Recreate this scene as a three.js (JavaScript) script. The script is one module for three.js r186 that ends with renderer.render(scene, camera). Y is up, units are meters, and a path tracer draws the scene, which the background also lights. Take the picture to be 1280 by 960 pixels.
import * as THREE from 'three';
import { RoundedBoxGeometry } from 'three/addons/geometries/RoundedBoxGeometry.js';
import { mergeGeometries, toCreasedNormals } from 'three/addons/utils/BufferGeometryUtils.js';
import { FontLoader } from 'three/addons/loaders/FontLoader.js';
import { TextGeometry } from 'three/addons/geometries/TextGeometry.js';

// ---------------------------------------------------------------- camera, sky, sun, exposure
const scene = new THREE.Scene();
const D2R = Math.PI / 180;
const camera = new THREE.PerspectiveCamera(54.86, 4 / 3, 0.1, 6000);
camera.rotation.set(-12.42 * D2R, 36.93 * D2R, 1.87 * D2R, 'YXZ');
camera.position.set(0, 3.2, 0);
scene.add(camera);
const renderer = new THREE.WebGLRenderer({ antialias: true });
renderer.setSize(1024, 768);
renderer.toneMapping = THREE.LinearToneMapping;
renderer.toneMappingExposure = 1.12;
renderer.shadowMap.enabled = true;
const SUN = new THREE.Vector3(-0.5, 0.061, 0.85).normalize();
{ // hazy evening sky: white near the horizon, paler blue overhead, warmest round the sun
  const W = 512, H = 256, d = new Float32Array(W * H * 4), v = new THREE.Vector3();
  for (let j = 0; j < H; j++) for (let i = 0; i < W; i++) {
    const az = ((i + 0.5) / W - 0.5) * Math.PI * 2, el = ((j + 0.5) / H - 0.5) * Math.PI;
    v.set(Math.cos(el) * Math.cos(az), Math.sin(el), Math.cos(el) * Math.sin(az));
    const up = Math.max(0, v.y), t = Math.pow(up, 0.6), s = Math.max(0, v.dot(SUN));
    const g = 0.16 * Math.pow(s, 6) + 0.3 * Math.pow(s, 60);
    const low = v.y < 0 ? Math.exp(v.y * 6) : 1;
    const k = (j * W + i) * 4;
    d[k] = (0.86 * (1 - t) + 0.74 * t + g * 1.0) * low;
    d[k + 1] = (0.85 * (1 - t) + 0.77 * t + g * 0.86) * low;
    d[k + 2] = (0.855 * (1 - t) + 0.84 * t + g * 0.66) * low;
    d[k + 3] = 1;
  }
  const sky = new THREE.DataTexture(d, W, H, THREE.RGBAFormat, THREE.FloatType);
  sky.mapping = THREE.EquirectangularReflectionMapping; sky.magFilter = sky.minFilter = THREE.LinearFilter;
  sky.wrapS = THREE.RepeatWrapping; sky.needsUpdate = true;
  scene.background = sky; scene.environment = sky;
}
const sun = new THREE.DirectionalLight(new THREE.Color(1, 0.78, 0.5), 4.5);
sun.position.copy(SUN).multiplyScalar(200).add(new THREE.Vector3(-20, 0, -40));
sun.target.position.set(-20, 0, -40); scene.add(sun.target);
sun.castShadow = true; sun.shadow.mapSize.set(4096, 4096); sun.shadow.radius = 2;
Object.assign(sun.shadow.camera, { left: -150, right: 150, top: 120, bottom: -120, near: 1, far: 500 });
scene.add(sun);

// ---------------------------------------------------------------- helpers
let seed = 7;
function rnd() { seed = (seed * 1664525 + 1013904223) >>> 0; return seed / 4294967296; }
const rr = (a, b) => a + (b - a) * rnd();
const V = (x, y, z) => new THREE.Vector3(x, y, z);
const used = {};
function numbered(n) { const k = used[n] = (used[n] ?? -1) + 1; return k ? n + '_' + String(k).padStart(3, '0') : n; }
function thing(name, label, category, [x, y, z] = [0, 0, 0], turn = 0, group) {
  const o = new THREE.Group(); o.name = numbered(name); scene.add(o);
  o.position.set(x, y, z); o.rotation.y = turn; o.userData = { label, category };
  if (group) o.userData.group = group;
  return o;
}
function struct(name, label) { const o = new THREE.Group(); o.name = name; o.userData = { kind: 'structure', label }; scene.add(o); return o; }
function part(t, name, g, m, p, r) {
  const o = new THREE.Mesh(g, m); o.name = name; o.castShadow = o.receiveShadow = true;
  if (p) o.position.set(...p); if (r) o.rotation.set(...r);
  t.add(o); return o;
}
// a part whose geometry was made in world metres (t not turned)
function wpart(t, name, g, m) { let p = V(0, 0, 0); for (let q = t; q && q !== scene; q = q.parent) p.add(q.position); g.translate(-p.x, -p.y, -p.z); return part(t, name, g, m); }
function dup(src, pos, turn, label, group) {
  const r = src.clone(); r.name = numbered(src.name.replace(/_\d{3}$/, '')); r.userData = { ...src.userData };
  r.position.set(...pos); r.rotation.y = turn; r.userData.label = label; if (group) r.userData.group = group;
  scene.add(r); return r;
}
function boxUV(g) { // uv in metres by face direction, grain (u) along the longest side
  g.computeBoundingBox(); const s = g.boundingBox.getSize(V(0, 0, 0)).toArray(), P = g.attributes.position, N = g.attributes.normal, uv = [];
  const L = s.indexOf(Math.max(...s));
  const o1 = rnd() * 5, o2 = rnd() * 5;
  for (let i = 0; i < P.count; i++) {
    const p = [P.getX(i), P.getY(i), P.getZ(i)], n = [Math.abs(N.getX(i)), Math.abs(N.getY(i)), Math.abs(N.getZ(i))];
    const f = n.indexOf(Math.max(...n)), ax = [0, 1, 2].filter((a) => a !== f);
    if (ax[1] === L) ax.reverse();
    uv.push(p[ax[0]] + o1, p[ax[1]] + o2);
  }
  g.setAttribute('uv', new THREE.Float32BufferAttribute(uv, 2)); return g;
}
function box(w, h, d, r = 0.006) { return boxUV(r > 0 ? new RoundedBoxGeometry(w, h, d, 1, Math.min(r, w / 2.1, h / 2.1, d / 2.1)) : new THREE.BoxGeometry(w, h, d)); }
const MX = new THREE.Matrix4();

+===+

Work to be completed >>
Recite the full listing above exactly.

Worked answer >>
Recreate this scene as a three.js (JavaScript) script. The script is one module for three.js r186 that ends with renderer.render(scene, camera). Y is up, units are meters, and a path tracer draws the scene, which the background also lights. Take the picture to be 1280 by 960 pixels.
import * as THREE from 'three';
import { RoundedBoxGeometry } from 'three/addons/geometries/RoundedBoxGeometry.js';
import { mergeGeometries, toCreasedNormals } from 'three/addons/utils/BufferGeometryUtils.js';
import { FontLoader } from 'three/addons/loaders/FontLoader.js';
import { TextGeometry } from 'three/addons/geometries/TextGeometry.js';

// ---------------------------------------------------------------- camera, sky, sun, exposure
const scene = new THREE.Scene();
const D2R = Math.PI / 180;
const camera = new THREE.PerspectiveCamera(54.86, 4 / 3, 0.1, 6000);
camera.rotation.set(-12.42 * D2R, 36.93 * D2R, 1.87 * D2R, 'YXZ');
camera.position.set(0, 3.2, 0);
scene.add(camera);
const renderer = new THREE.WebGLRenderer({ antialias: true });
renderer.setSize(1024, 768);
renderer.toneMapping = THREE.LinearToneMapping;
renderer.toneMappingExposure = 1.12;
renderer.shadowMap.enabled = true;
const SUN = new THREE.Vector3(-0.5, 0.061, 0.85).normalize();
{ // hazy evening sky: white near the horizon, paler blue overhead, warmest round the sun
  const W = 512, H = 256, d = new Float32Array(W * H * 4), v = new THREE.Vector3();
  for (let j = 0; j < H; j++) for (let i = 0; i < W; i++) {
    const az = ((i + 0.5) / W - 0.5) * Math.PI * 2, el = ((j + 0.5) / H - 0.5) * Math.PI;
    v.set(Math.cos(el) * Math.cos(az), Math.sin(el), Math.cos(el) * Math.sin(az));
    const up = Math.max(0, v.y), t = Math.pow(up, 0.6), s = Math.max(0, v.dot(SUN));
    const g = 0.16 * Math.pow(s, 6) + 0.3 * Math.pow(s, 60);
    const low = v.y < 0 ? Math.exp(v.y * 6) : 1;
    const k = (j * W + i) * 4;
    d[k] = (0.86 * (1 - t) + 0.74 * t + g * 1.0) * low;
    d[k + 1] = (0.85 * (1 - t) + 0.77 * t + g * 0.86) * low;
    d[k + 2] = (0.855 * (1 - t) + 0.84 * t + g * 0.66) * low;
    d[k + 3] = 1;
  }
  const sky = new THREE.DataTexture(d, W, H, THREE.RGBAFormat, THREE.FloatType);
  sky.mapping = THREE.EquirectangularReflectionMapping; sky.magFilter = sky.minFilter = THREE.LinearFilter;
  sky.wrapS = THREE.RepeatWrapping; sky.needsUpdate = true;
  scene.background = sky; scene.environment = sky;
}
const sun = new THREE.DirectionalLight(new THREE.Color(1, 0.78, 0.5), 4.5);
sun.position.copy(SUN).multiplyScalar(200).add(new THREE.Vector3(-20, 0, -40));
sun.target.position.set(-20, 0, -40); scene.add(sun.target);
sun.castShadow = true; sun.shadow.mapSize.set(4096, 4096); sun.shadow.radius = 2;
Object.assign(sun.shadow.camera, { left: -150, right: 150, top: 120, bottom: -120, near: 1, far: 500 });
scene.add(sun);

// ---------------------------------------------------------------- helpers
let seed = 7;
function rnd() { seed = (seed * 1664525 + 1013904223) >>> 0; return seed / 4294967296; }
const rr = (a, b) => a + (b - a) * rnd();
const V = (x, y, z) => new THREE.Vector3(x, y, z);
const used = {};
function numbered(n) { const k = used[n] = (used[n] ?? -1) + 1; return k ? n + '_' + String(k).padStart(3, '0') : n; }
function thing(name, label, category, [x, y, z] = [0, 0, 0], turn = 0, group) {
  const o = new THREE.Group(); o.name = numbered(name); scene.add(o);
  o.position.set(x, y, z); o.rotation.y = turn; o.userData = { label, category };
  if (group) o.userData.group = group;
  return o;
}
function struct(name, label) { const o = new THREE.Group(); o.name = name; o.userData = { kind: 'structure', label }; scene.add(o); return o; }
function part(t, name, g, m, p, r) {
  const o = new THREE.Mesh(g, m); o.name = name; o.castShadow = o.receiveShadow = true;
  if (p) o.position.set(...p); if (r) o.rotation.set(...r);
  t.add(o); return o;
}
// a part whose geometry was made in world metres (t not turned)
function wpart(t, name, g, m) { let p = V(0, 0, 0); for (let q = t; q && q !== scene; q = q.parent) p.add(q.position); g.translate(-p.x, -p.y, -p.z); return part(t, name, g, m); }
function dup(src, pos, turn, label, group) {
  const r = src.clone(); r.name = numbered(src.name.replace(/_\d{3}$/, '')); r.userData = { ...src.userData };
  r.position.set(...pos); r.rotation.y = turn; r.userData.label = label; if (group) r.userData.group = group;
  scene.add(r); return r;
}
function boxUV(g) { // uv in metres by face direction, grain (u) along the longest side
  g.computeBoundingBox(); const s = g.boundingBox.getSize(V(0, 0, 0)).toArray(), P = g.attributes.position, N = g.attributes.normal, uv = [];
  const L = s.indexOf(Math.max(...s));
  const o1 = rnd() * 5, o2 = rnd() * 5;
  for (let i = 0; i < P.count; i++) {
    const p = [P.getX(i), P.getY(i), P.getZ(i)], n = [Math.abs(N.getX(i)), Math.abs(N.getY(i)), Math.abs(N.getZ(i))];
    const f = n.indexOf(Math.max(...n)), ax = [0, 1, 2].filter((a) => a !== f);
    if (ax[1] === L) ax.reverse();
    uv.push(p[ax[0]] + o1, p[ax[1]] + o2);
  }
  g.setAttribute('uv', new THREE.Float32BufferAttribute(uv, 2)); return g;
}
function box(w, h, d, r = 0.006) { return boxUV(r > 0 ? new RoundedBoxGeometry(w, h, d, 1, Math.min(r, w / 2.1, h / 2.1, d / 2.1)) : new THREE.BoxGeometry(w, h, d)); }
const MX = new THREE.Matrix4();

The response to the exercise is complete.